Het is 09.44 uur, donderdag acht februari. 'Blijf blij,' tik ik in, op mijn toetsenbord. Ik leun achterover en lees de laatste regel van mijn manuscript. De afgelopen twee weken heb ik er onafgebroken aan geschreven en geschrapt, aan gedacht en op de valreep, verhaallijnen aangepast. Met onafgebroken, bedoel ik alleen door slaap gebroken.
Het is 09.45 uur, ik stink en ik ben moe. Maar alle spieren in mijn lichaam ontspannen. Mijn hoofdpersonage zit veilig en wel in haar koets terug naar huis.
Al maandenlang werkte ik aan een verhaal over verdriet en zakdoeken groot als lakens. Over egel-stekelsoep en leeuwenpoep. Als ik liep te wandelen met de hond broedde ik op de plot en de personages. In de auto onderweg naar de supermarkt verzon ik het decor en de bijfiguren. Zo af en toe tikte ik wat zinnen uit en die vormden dan gestaag wat hoofdstukjes.
Toen kreeg ik een mailtje van de uitgever, waar mijn eersteling het licht zag. Of ze dat debuut, voor een prikkie aan de Bruna mochten verkopen. Graag, schreef ik terug. Beter veel voor weinig, dan niets voor veel. Dat boek is namelijk niet meer leverbaar. Of ze nog interesse hadden in een vervolg, wilde ik weten. Dat die opvolger bijna af was, loog ik erbij. Ik mocht altijd wat opsturen. Uiterlijk maart, als ik een kansje wilde maken om in de najaarsbrochure te komen.
Daarvan kreeg ik het op mijn heupen en zette ik mijn arbeid een versnelling hoger. Ik ging eens naar mijn ouders om daar op de logeerkamer zonder afleiding te schrijven. (En om me te laten verwennen met hachee en tomatensoep). Gestaag kreeg mijn verhaal meer gewicht, net als ik. Sporten lukt namelijk niet achter zo'n laptop, chocolade eten wel. Na een (te) lange kerstvakantie reed ik begin januari op volle toeren weg, hersens in de vijfde versnelling. Als ik in die snelheid aan een verhaal schrijf, ben ik verdwenen, in praktische zin.

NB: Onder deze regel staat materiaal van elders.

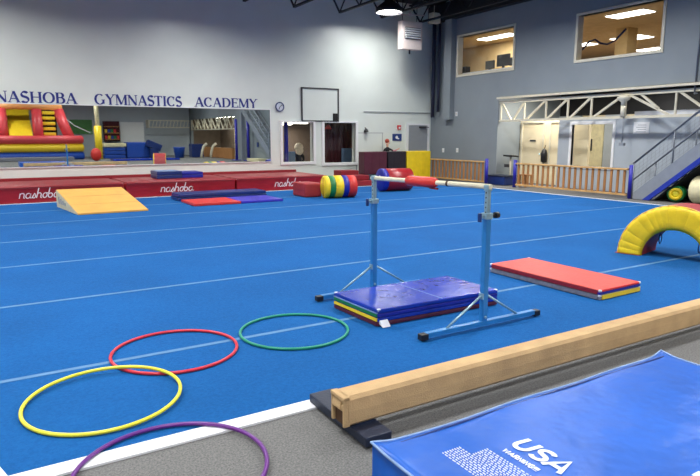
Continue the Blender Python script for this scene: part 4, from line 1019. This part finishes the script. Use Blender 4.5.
tag(B().box(13.2,14.1,-8.6,-7.8,.003,1.0,.04).build('foam_block', M['navy_vinyl']),'dark blue foam block before the reflected truss opening','foam block')
for i, (x, y) in enumerate(((13.5,-6),(14.3,-6.3))):
    tag(B().tube([(x-.15,y,0),(x-.08,y,.5),(x+.05,y,.85),(x+.3,y,1.05)],.09,10).build('bent_post', M['cream_steel']),['left','right'][i]+' cream bent post reflected before the truss opening','post')
tag(B().box(14.7,14.88,-13,-3.2,.003,.75).build('low_barrier', M['wood']),'brown low barrier across the reflected truss opening','barrier')
for i, (x, y) in enumerate(((14.2,-1),(14.6,.1))):
    o = thing('bar_post',['left','right'][i]+' dark blue apparatus post in the right of the mirror','post',(x,y,0))
    B().cyl((x,y,0),(x,y,2.7),.09,14).build('pole', M['post_blue'], o); B().box(x-.25,x+.25,y-.25,y+.25,.0,.05).build('base_plate', M['post_blue'], o)
tag(B().box(14.35,14.6,-.65,-.4,0,6.3).build('wall_column', M['stair_grey']),'pale grey column between the blue posts in the mirror','column')
tag(B().box(14.2,14.88,.8,2.6,.003,.2,.03).build('gym_mat', M['cream_vinyl']),'pale yellow mat at the lower right of the mirror','gym mat')
tag(B().box(14.86,14.89,.9,1.15,.9,1.2).build('notice', M['sign_blue']),'small blue notice on the grey wall in the right of the mirror','notice')
r = thing('steel_truss','cream truss over the opening reflected in the right half of the mirror','truss',(14.97,-8.3,2.1))
B().box(14.93,15.02,-13.6,-3,2.98,3.08).build('top_chord', M['cream_steel'], r); B().box(14.93,15.02,-13.6,-3,2.07,2.15).build('bottom_chord', M['cream_steel'], r)
for i in range(12):
    y = -13.6+i*.88; B().bar((14.97,y,2.1),(14.97,y+.88,3.0) if i%2 else (14.97,y,3.0),.07).bar((14.97,y,3.0),(14.97,y+.88,2.1),.07).build('web_diagonal', M['cream_steel'], r)
struct(B().box(17.5,17.6,-13.8,-2.8,-.1,3.2).build('wall_annex', M['room_brown'])); struct(B().box(15.1,17.6,-13.9,-2.7,3.12,3.2).build('ceiling', M['room_brown'])); struct(B().box(15.1,17.6,-13.9,-2.7,-.2,-.012).build('floor', M['outer_carpet']))
struct(B().box(15.1,17.6,-13.9,-13.8,0,3.12).box(15.1,17.6,-2.8,-2.7,0,3.12).build('wall_annex_end', M['room_brown']))
o = thing('annex_door','cream door in the brown annex seen in the mirror','door',(17.45,-8.5,0))
B().box(17.4,17.49,-10,-7.5,0,2.1).build('door_leaf', M['room_cream'], o); B().ball((17.36,-7.7,1),.04).build('door_handle', M['steel'], o)
r = thing('steel_truss','second cream truss crossing high on the far wall in the mirror','truss',(12.9,-13,2.3))
B().box(11.3,14.6,-13.03,-12.97,2.8,2.88).build('top_chord', M['cream_steel'], r); B().box(11.3,14.6,-13.03,-12.97,2.26,2.33).build('bottom_chord', M['cream_steel'], r)
for i in range(12): B().bar((11.3+i*.28,-13,2.3),(11.44+i*.28,-13,2.84),.04).build('web_diagonal', M['cream_steel'], r)
B().box(11.3,11.36,-13.99,-12.97,2.26,2.88).build('end_plate', M['cream_steel'], r)
ld = bpy.data.lights.new('annex_fill','AREA'); ld.shape='RECTANGLE'; ld.size=.3; ld.size_y=6; ld.energy=110; ld.color=(1,.92,.78)  # added lamp that brightens the annex behind the opening
o = thing('added_strip_light','strip light added to brighten the annex seen in the mirror','ceiling light',(16.2,-8,3.05)); B().box(16.05,16.35,-11,-5,3.06,3.12).build('light_panel', M['panel_light'], o)
l = bpy.data.objects.new('annex_fill', ld); COL.objects.link(l); l.parent = o
# second flight of stairs by the right wall, behind the camera's right
r = thing('metal_staircase','grey metal staircase reflected at the right end of the mirror','stairs',(14.2,3,0))
for x in (13.85,14.75): B().prism([(5.2,.35),(5.2,.75),(.9,3.55),(.9,3.15)],'x',x,x+.05).build('stringer', M['stair_grey'], r)
for i in range(14): B().box(13.9,14.75,5.0-i*.3,5.25-i*.3,.6+i*.2,.63+i*.2).build('tread', M['stair_grey'], r)
for dz in (.45,.9): B().cyl((13.87,5.2,.75+dz),(13.87,.9,3.55+dz),.03,8).build('handrail', M['stair_grey'], r)
for i in range(4): y = 5.1-i*1.35; z = .75+(5.2-y)*.651; B().cyl((13.87,y,z),(13.87,y,z+.9),.025,8).build('rail_post', M['stair_grey'], r)
B().box(13.9,14.8,5.1,5.2,0,.7).build('bottom_step', M['stair_grey'], r)
# ------------------------------------------------------------------ daylight-free ambience
w = bpy.data.worlds.new('world'); scn.world = w; w.use_nodes = True
w.node_tree.nodes['Background'].inputs[0].default_value = (.5,.55,.65,1); w.node_tree.nodes['Background'].inputs[1].default_value = .1
vs = scn.view_settings; vs.view_transform = 'Standard'; vs.look = 'None'; vs.gamma = 1; vs.use_curve_mapping = False
vs.exposure = 0.1
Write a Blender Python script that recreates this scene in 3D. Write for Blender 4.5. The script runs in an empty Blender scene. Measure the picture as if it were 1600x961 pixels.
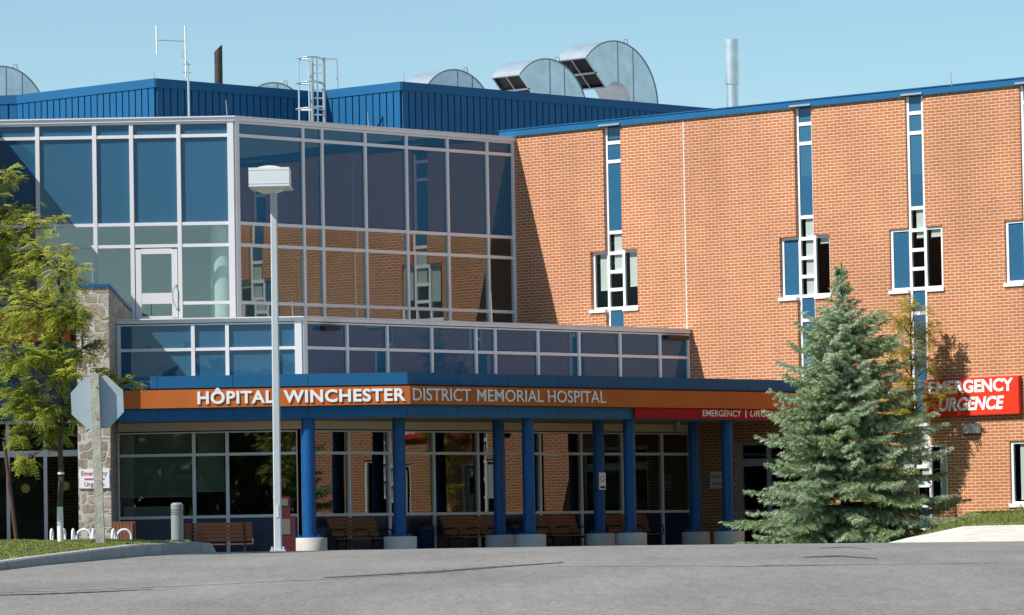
import bpy, math, random
from mathutils import Vector, Matrix
sc = bpy.context.scene
COL = sc.collection
R = math.radians
# ------------------------------------------------------------------ camera, sky, sun, exposure
F_PX, CXP, CYP = 7200.0, 800.0, 480.5          # focal length and centre in photo pixels
PITCH, ROLL = R(2.94), R(1.0)
FWD = Vector((0, math.cos(PITCH), math.sin(PITCH)))
UP0 = Vector((0, -math.sin(PITCH), math.cos(PITCH)))
XX = Vector((1, 0, 0))
RIGHT = XX*math.cos(ROLL) - UP0*math.sin(ROLL)
UPV = XX*math.sin(ROLL) + UP0*math.cos(ROLL)
cam_d = bpy.data.cameras.new('camera'); cam = bpy.data.objects.new('camera', cam_d); COL.objects.link(cam)
cam_d.sensor_width = 36.0; cam_d.lens = F_PX/1600.0*36.0
cam_d.clip_start = 0.5; cam_d.clip_end = 5000
cam.matrix_world = Matrix((
    (RIGHT.x, UPV.x, -FWD.x, 0), (RIGHT.y, UPV.y, -FWD.y, 0), (RIGHT.z, UPV.z, -FWD.z, 0), (0, 0, 0, 1)))
sc.camera = cam
LIGHT = Vector((0.788, 0.426, -1.0)).normalized()      # direction the sunlight travels
SUN_EL = math.asin(-LIGHT.z)
SUN_AZ = math.atan2(-LIGHT.x, -LIGHT.y)
w = bpy.data.worlds.new('World'); sc.world = w; w.use_nodes = True
nt = w.node_tree; nt.nodes.clear()
wo = nt.nodes.new('ShaderNodeOutputWorld'); bg = nt.nodes.new('ShaderNodeBackground')
sky = nt.nodes.new('ShaderNodeTexSky'); sky.sky_type = 'NISHITA'; sky.sun_disc = False
sky.sun_elevation = SUN_EL; sky.sun_rotation = SUN_AZ
sky.altitude = 0; sky.air_density = 0.8; sky.dust_density = 0.0; sky.ozone_density = 3.0
tint = nt.nodes.new('ShaderNodeMix'); tint.data_type = 'RGBA'; tint.blend_type = 'MULTIPLY'; tint.inputs[0].default_value = 1
tint.inputs[7].default_value = (1.0, 1.07, .95, 1)
nt.links.new(sky.outputs[0], tint.inputs[6]); nt.links.new(tint.outputs[2], bg.inputs[0]); bg.inputs[1].default_value = 0.078
nt.links.new(bg.outputs[0], wo.inputs[0])
sun_d = bpy.data.lights.new('sun', 'SUN'); sun = bpy.data.objects.new('sun', sun_d); COL.objects.link(sun)
sun_d.energy = 4.0; sun_d.angle = R(0.5); sun_d.color = (1.0, 0.94, 0.85)
sun.rotation_euler = LIGHT.to_track_quat('-Z', 'Y').to_euler()
sun.location = (-60, -30, 80)
sc.view_settings.view_transform = 'Standard'; sc.view_settings.look = 'None'
sc.view_settings.exposure = 0.75; sc.view_settings.gamma = 1.0
try: sc.view_settings.use_curve_mapping = False
except Exception: pass
sc.cycles.max_bounces = 8; sc.cycles.glossy_bounces = 4; sc.cycles.transparent_max_bounces = 12
sc.cycles.caustics_reflective = False; sc.cycles.caustics_refractive = False

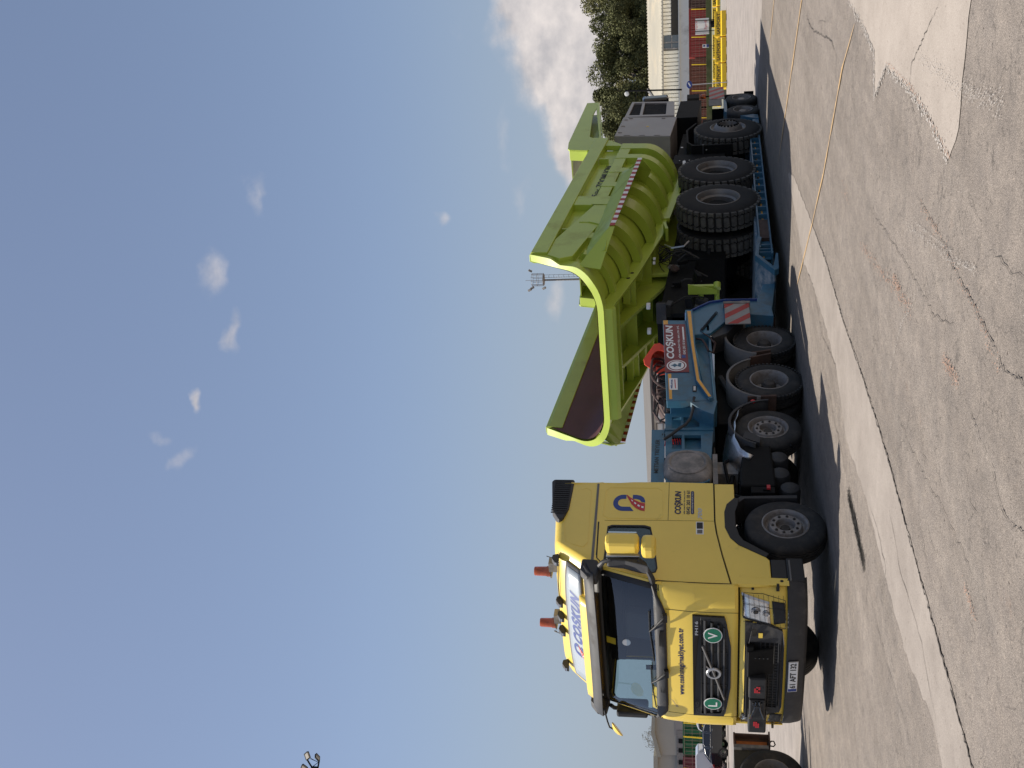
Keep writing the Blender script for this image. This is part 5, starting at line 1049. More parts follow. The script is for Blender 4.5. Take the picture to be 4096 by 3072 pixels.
MB().prism([(-13.7, 4.76), (-17.02, 4.60), (-17.02, 4.57), (-13.7, 4.73)], 'y', 2.1, -2.1).build('canopy', 'green', body)
for u in (4.25, 5.35, 6.35):
    MB().add([bw(u + a, y, w) for a in (0, .06) for y, w in ((-1.2, -Wb(u) + .01), (1.2, -Wb(u) + .01), (1.2, -Wb(u) - .22), (-1.2, -Wb(u) - .22))], [(0, 1, 2, 3), (4, 5, 6, 7), (0, 1, 5, 4), (1, 2, 6, 5), (2, 3, 7, 6), (3, 0, 4, 7)]).build('cross_member', 'green', body, bevel=.004)
MB().add([bw(u, y, w) for y in (-1.25, 1.25) for u, w in ((7.04, -1.46), (7.00, -1.66), (6.92, -1.72), (6.78, -1.62), (6.85, -1.40))], [tuple(range(5)), tuple(range(5, 10))] + [(i, (i + 1) % 5, 5 + (i + 1) % 5, 5 + i) for i in range(5)]).build('tail_beam', 'green', body, bevel=.012)
# lettering on the near wall
def wt(v): return bw(v.x, 1.975, v.z)
def btext(s_, u0, u1, w0, w1, **k):      # u falls from reader's left to right
    return text(s_, 'blackv', body, (-u0, 0, w0), (1, 0, 0), (0, 0, 1), u0 - u1, w1 - w0, wrap=lambda v: bw(-v.x, 1.978, v.z), **k)
btext('65', 3.24, 2.94, -.70, -.555, bold=.025); btext('EV', 2.89, 2.63, -.70, -.60, bold=.025); btext('ZOOMLION', 2.50, 1.12, -.705, -.545, bold=.03, sp=1.08)
MB().add([bw(3.25, 1.976, -.715), bw(1.10, 1.976, -.715), bw(1.10, 1.976, -.728), bw(3.25, 1.976, -.728)], [(0, 1, 2, 3)]).build('lettering', 'blackv', body)
# chassis, pitched like the body
def cw(x, y, z): return Vector((x, y, z + (x + 10.9) * .075))
def cbox(nm, m_, a, b_, par=dmp, bevel=.01): return MB().bx(a, b_).xf(lambda v: cw(*v)).build(nm, m_, par, bevel=bevel)
for s in (1, -1):
    cbox('chassis_rail', 'chas', (-7.0, .50 * s, 1.60), (-19.6, .72 * s, 2.15))
    cbox('bumper_arm', 'chas', (-14.2, 1.40 * s, 1.15), (-16.0, .9 * s, 2.45)) if 0 else None
cbox('tail_crossmember', 'chas', (-6.85, 1.1, 1.98), (-6.95, -1.1, 2.15)); cbox('rear_crossmember', 'chas', (-7.0, .8, 1.5), (-7.4, -.8, 1.9)); cbox('battery_pack', 'chas', (-13.85, 1.42, 1.25), (-14.5, -1.42, 2.5)); cbox('inverter_box', 'chas', (-14.5, 1.15, 1.5), (-17.0, -1.15, 2.5)); cbox('suspension_block', 'chas', (-9.6, .75, 1.0), (-13.9, -.75, 1.8))
for x, y_ in ((-10.9, 0), (-12.8, 0)):
    MB().cyl((x, -1.5, 1.22), (x, 1.5, 1.22), .22, 16).lathe([(0, -.45), (.3, -.38), (.42, -.1), (.42, .1), (.3, .38), (0, .45)], (x, 0, 1.2), 'y', 20).build('rear_axle', 'chas', dmp, smooth=True)
MB().cyl((-15.63, -1.5, .90), (-15.63, 1.5, .90), .18, 12).build('front_axle', 'chas', dmp)
for k, (y, m_) in enumerate(((.80, 'redv'), (.96, 'amber'), (-.80, 'redv'), (-.96, 'amber'))):
    MB().lathe([(.06, 0), (.055, .015), (0, .018)], (-6.84, y, 2.37), 'x', 18).build('tail_lamp', m_, dmp, smooth=True)
cbox('lamp_panel', 'grayp', (-6.80, 1.12, 1.97), (-6.85, .68, 2.16)); 
for y in (1.0, .45): MB().box((-6.95, y, 2.62), (.12, .10, .08)).build('rubber_pad', 'white', dmp, bevel=.015)
for s in (1, -1):
    MB().add([bw(u, y * s, w) for y in (1.2, 1.28) for u, w in ((-.2, -1.9), (1.2, -1.98), (2.6, -2.02), (2.6, -2.2), (.4, -2.25), (-.2, -2.2))], [tuple(range(6)), tuple(range(6, 12))] + [(i, (i + 1) % 6, 6 + (i + 1) % 6, 6 + i) for i in range(6)]).build('hoist_rail', 'green', body) if s > 0 else None
    MB().lathe([(.02, 0), (.035, .01), (0, .012)], (-14.9, 1.47 * s, 2.05), 'y', 8).build('bolt', 'steel', dmp)
MB().bx((-13.9, 1.0, .45), (-16.8, -1.0, 1.3)).build('dark_filler_box', 'chas', dmp)  # added dark box, hides the sunlit ground below the chassis
# black skirt in front of the rear wheels, mudguard of the front wheel
sp = MB().bx((-14.56, 1.62, .82), (-14.62, .6, 1.80)).build('mudguard_flap', 'chas', dmp); MB().bx((-14.53, 1.63, 1.5), (-14.64, .6, 1.54)).build('flap_clamp', 'grayp', sp)
for i in range(4): MB().lathe([(0, .02), (.018, .012), (.02, 0)], (-14.55, 1.5 - i * .22, 1.44), 'x', 8).build('bolt', 'steel', sp)
b = MB(); b.prism([(-14.60, 1.76), (-14.9, 1.93), (-15.9, 1.95), (-16.5, 1.7), (-16.44, 1.67), (-15.88, 1.90), (-14.92, 1.88), (-14.60, 1.70)], 'y', 1.60, .9); b.build('front_mudguard', 'chas', dmp)
MB().bx((-13.65, 1.40, 2.02), (-13.9, 1.30, 2.10)).build('white_label', 'white', dmp) if 0 else None
MB().bx((-13.75, 1.462, 1.95), (-13.90, 1.47, 2.02)).build('white_label', 'white', dmp); MB().bx((-13.6, 1.462, 1.95), (-13.72, 1.47, 2.02)).build('white_label', 'white', dmp)
MB().cyl((-13.65, 1.35, 1.25), (-13.65, 1.35, 1.55), .12, 18).build('air_drier', 'rimd', dmp, smooth=True, angle=40)
def dwheel(x, y, z, s, R_=.91, style='rear', W=.50):
    b = MB(); rr = .46 * R_ / .91
    prof = [(rr, -.04), (rr + .02, -.0), (rr + .1, .01), (R_ * .8, .0), (R_ * .90, -.02), (R_ - .045, -.05), (R_ - .045, -W + .05), (R_ * .9, -W + .02), (rr + .05, -W), (rr, -W + .04)]
    b.lathe(prof, (0, 0, 0), n=72); ty = place(b, x, y, z, s < 0).build('wheel', 'rubberd', dmp, smooth=True, angle=40)
    def tread(yo, par):
        n = 34; q = MB()
        for k in range(n):
            a = 2 * math.pi * k / n; da = 2 * math.pi / n
            def P(da_, yy, r): t = a + da_ * da; return Vector((r * math.cos(t), yy, r * math.sin(t)))
            def lug(pts):
                m = len(pts); vs = [P(d * .90, c + (yy - c) * .97, R_ - .055) for d, yy in pts] + [P(d * .86, c + (yy - c) * .955, R_ + .004) for d, yy in pts]
                q.add(vs, [tuple(range(m, 2 * m))] + [(i, (i + 1) % m, m + (i + 1) % m, m + i) for i in range(m)])
            c = -W / 2
            lug([(-.43, c - .085), (-.10, c - .125), (.33, c - .105), (.43, c + .085), (.10, c + .125), (-.33, c + .105)])
            lug([(-.42, c + .125), (-.05, c + .160), (.44, c + .13), (.44, -.035), (-.36, -.035)])
            lug([(.42, c - .125), (.05, c - .160), (-.44, c - .13), (-.44, -W + .035), (.36, -W + .035)])
            lug([(-.30, -.055), (.38, -.055), (.38, -.012), (-.30, -.012)]) if 0 else None
        place(q, x, yo, z, s < 0).build('tread_blocks', 'tread', par)
    tread(y, ty)
    b = MB()
    if style == 'rear': b.lathe([(rr + .005, -.03), (rr + .02, .005), (rr, .01), (rr - .03, -.03), (rr - .05, -.10), (rr - .10, -.13), (rr - .105, -.40), (.2, -.42), (.18, -.36), (0, -.35)], (0, 0, 0), n=48)
    else: b.lathe([(rr + .005, -.03), (rr + .02, .005), (rr, .01), (rr - .03, -.03), (rr - .06, -.04), (rr - .09, .02), (rr - .13, .07), (rr - .18, .09), (.22, .09), (.20, -.02), (0, -.03)], (0, 0, 0), n=48)
    rm = place(b, x, y, z, s < 0).build('rim', 'rimd', ty, smooth=True, angle=35)
    if style != 'rear':
        q = MB()
        for j in range(18):
            a = 2 * math.pi * j / 18; q.lathe([(.028, .08), (.028, .12), (0, .12)], (.25 * math.cos(a), 0, .25 * math.sin(a)), n=8)
        place(q, x, y, z, s < 0).build('wheel_nuts', 'chas', ty)
    if style == 'rear':
        b = MB(); b.lathe(prof, (0, 0, 0), n=72); t2 = place(b, x, y - .62 * s, z, s < 0).build('inner_tyre', 'rubberd', ty, smooth=True, angle=40); tread(y - .62 * s, ty)
    return ty
for s in (1, -1):
    dwheel(-10.9, 1.66 * s, 1.22, s); dwheel(-12.80, 1.66 * s, 1.215, s, .90); dwheel(-15.63, 1.72 * s, .885, s, .86, 'front')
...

Wat ik niet deed; het huishouden. Wat ik wel deed; zuchten, denken, kreunen en met rare zinnetjes strooien. Zomaar tijdens het wandelen of in bed. Ik sliep te kort en dronk teveel. Ik maakte afspraken en zegde ze weer af. En ik kon alleen nog maar over mijn personages praten. Met zo iemand zijn, is geen lolletje aan. 'Als het boek af is,' riep ik steeds als het ging om het gewone leven.
'Wat ik er eigenlijk mee ga verdienen,' wilde zoon weten. 'Ik weet niet eens of ze het gaan uitgeven,' antwoordde ik. Waarom ik dan schrijf, wilde hij uiteraard weten.
Een echt goed antwoord heb ik niet op die vraag. Voor de lezer? Omdat kinderboekenschrijfster zo leuk klinkt of omdat ik stiekem ontdekt wil worden als de nieuwe J.K. Rowling? Of wil ik het leven duiden?
Het zal van alles een beetje zijn.
Het is 09.46 uur, donderdag acht februari. Ik staar naar mijn scherm. Ik begin te huilen.
Want ik weet opeens waarom ik schrijf. Tenminste als het om dit verhaal gaat. 'Blijf blij,' is de laatste zin van mijn boek. Dat zijn de woorden van mijn vader. 'Dag moppie, blijf blij.' Bij ieder afscheid, onder elk berichtje.
Als die zinnen gedrukt in een boek komen staan, blijft mijn vader voor altijd bestaan.